Belize City, Fri. Dec 23, 2022

In the first week of December, the AMANDALA had reported that “retired public workers who had endured a wage and increment freeze between 1995 and 1997 and who were compensated by the government with shares in what was then the Belize Telecommunications Ltd.,” had publicly decried the fact that they still hadn’t received the dividends from those shares, which were placed in a trust, and they were intent on receiving a payout from that fund, which reportedly now totals $8 million.

The article further explained that, “The Manuel Esquivel administration, during the 1995-1997 period, had implemented the freeze on the salaries of all teachers and public officers—a move which reportedly saved the then GOB $7 million in expenses. Esquivel later compensated those hundreds of workers by allotting them 450,000 shares of BTL. The dividends generated by those shares, however, were placed in the control of the Public Sector Workers Trust—a source of frustration for those workers, many of whom are now retired, who claim they have still not received a payout.”

After the public workers banded together to take litigative action in 2017 against the Public Sector Workers Trust (PSWT), who they said had failed to provide them their compensation, the Supreme Court had ruled that the GoB and the retired public workers were to engage in consultations and that the funds were to be used to benefit the designated public workers.

But the Association of Beneficiaries and Retired Public Officers (ABRPO), an advocacy group formed a few years ago (in 2019) is claiming that that is not what has taken place.

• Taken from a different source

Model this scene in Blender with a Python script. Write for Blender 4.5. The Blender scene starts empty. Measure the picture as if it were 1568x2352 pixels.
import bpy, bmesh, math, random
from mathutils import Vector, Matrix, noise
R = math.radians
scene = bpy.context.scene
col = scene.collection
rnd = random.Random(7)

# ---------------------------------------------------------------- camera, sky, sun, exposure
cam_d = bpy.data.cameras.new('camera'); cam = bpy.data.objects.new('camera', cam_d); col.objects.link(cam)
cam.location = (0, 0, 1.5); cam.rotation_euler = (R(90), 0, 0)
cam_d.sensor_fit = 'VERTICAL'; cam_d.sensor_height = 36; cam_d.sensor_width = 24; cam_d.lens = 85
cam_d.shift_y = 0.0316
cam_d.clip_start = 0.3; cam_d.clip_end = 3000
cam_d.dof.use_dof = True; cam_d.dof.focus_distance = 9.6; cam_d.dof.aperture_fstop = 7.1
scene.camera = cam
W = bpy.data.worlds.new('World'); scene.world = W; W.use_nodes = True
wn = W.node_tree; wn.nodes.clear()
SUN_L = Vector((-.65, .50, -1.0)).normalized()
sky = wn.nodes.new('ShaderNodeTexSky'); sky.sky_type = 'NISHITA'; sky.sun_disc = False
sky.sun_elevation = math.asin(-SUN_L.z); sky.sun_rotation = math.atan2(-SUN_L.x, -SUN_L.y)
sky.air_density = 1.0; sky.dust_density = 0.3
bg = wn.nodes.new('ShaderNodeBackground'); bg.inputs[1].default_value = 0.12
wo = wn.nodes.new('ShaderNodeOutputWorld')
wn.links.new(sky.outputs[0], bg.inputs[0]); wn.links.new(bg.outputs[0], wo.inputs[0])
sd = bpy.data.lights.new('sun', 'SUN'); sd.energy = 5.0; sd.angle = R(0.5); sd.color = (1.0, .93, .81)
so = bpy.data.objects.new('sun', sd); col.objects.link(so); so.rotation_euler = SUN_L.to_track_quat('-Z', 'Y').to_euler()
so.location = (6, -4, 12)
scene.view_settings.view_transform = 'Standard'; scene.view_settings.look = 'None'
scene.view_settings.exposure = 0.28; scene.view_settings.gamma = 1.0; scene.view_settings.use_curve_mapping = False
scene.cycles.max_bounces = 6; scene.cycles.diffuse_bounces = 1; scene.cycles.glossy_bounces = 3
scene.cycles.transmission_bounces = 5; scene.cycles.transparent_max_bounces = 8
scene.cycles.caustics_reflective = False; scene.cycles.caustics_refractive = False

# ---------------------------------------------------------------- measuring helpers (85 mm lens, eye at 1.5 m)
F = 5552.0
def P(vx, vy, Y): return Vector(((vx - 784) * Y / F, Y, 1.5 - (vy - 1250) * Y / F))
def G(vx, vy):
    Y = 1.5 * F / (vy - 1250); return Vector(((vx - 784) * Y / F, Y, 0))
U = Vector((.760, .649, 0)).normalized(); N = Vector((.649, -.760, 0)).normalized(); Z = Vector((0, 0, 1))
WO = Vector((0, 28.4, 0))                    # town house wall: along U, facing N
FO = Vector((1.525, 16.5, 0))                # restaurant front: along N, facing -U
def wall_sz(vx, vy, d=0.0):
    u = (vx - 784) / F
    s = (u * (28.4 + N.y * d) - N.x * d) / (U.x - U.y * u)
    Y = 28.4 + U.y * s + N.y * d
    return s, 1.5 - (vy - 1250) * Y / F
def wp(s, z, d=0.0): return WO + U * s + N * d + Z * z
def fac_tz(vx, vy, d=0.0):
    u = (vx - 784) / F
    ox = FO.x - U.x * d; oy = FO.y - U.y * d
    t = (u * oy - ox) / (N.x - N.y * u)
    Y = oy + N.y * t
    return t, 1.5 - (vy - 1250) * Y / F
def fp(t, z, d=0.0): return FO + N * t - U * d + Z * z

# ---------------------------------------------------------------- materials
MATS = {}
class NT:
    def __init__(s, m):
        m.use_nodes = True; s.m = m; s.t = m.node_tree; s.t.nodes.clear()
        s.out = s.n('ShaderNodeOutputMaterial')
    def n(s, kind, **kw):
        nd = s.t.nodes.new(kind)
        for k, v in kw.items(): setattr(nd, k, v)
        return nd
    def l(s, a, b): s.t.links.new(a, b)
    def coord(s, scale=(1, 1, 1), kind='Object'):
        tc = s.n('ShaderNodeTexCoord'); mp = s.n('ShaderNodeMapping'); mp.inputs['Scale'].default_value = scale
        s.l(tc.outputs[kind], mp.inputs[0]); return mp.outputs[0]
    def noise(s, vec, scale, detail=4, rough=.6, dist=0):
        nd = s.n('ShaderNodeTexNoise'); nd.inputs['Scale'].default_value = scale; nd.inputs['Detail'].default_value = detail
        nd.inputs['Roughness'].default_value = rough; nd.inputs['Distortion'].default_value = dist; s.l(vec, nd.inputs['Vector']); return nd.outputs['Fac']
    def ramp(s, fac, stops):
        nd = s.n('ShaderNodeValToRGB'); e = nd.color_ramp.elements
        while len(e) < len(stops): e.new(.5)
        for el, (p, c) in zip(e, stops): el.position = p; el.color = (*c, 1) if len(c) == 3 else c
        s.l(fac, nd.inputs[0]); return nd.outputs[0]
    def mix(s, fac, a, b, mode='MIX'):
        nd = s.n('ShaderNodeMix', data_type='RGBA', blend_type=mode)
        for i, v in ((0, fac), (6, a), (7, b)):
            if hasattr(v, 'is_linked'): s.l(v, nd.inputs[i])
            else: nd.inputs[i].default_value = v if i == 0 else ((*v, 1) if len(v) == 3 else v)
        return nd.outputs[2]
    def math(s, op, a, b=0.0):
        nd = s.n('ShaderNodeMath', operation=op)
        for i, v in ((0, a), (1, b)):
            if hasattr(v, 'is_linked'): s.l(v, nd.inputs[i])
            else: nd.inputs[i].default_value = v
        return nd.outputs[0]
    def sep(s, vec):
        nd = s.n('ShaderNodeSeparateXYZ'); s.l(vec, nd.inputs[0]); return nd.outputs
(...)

The group, in a press release issued at the end of November, urged GoB to take decisive action to address the failure to issue a payout of the funds to the public workers, and asserted that the 2017 Supreme Court ruling has yet to be honored.

“… Beneficiaries of the Trust became concerned about decisions taken by the Board of Trustees of the PSWT, directed by the Unions, which engaged in spending that did not benefit those public sector workers who were entitled to do so,” the association claimed in its release. And it pointed to the particular urgency of the situation by noting that a growing number of retired workers have passed away before receiving the benefits that were due to them. “ABRPO has written the Prime Minister and the Attorney General requesting the government’s intervention. A growing number of beneficiaries are passing away without the benefit of their entitlement. It has drawn attention to the abject incompetence and failure of the PSWT Board of Trustees to ensure that beneficiaries’ needs are satisfactorily attended to,” the release from the association had said.

Now, nearly a month later, there are indications that the Prime Minister may indeed provide a payout to those retired workers who were affected by that 1995-1997 increment freeze. Hon. Briceño has made public statements which suggest that he is contemplating the sale of the shares that had been set aside for the workers and the direct distribution of the monies collected. In reference to the trust that had been established, PM Briceño said that “it may be time to wrap it up and give people – the ones that are part of that – what is due to them.”

The ABPRO, following those remarks by the PM, has issued a press release in which it stated that it welcomes this move that the Prime Minister is planning to make.

“The Association of Beneficiaries and Retired Public Officers (ABRPO) congratulates Prime Minister John Briceño on his announcement that it is the intention of his government to move early in the New Year to dissolve the Public Sector Workers Trust, and to distribute its assets among beneficiaries of the Trust. This has been the overwhelming call made by the vast majority of beneficiaries who had to endure the hardships caused by the double salary increment freeze as well as other austerity measures imposed upon them at the time,” the ABPRO’s release states.

The association also acknowledged how challenging this task of dissolving the Public Sector Workers Trust will be for the GOB and said that close engagement with the ABRPO Executive Committee and advisers as well as participation from the beneficiaries will be needed. It expressed its hopes that, through these efforts, “all beneficiaries, including the families of those who are deceased, will be fully compensated for the losses which were incurred”.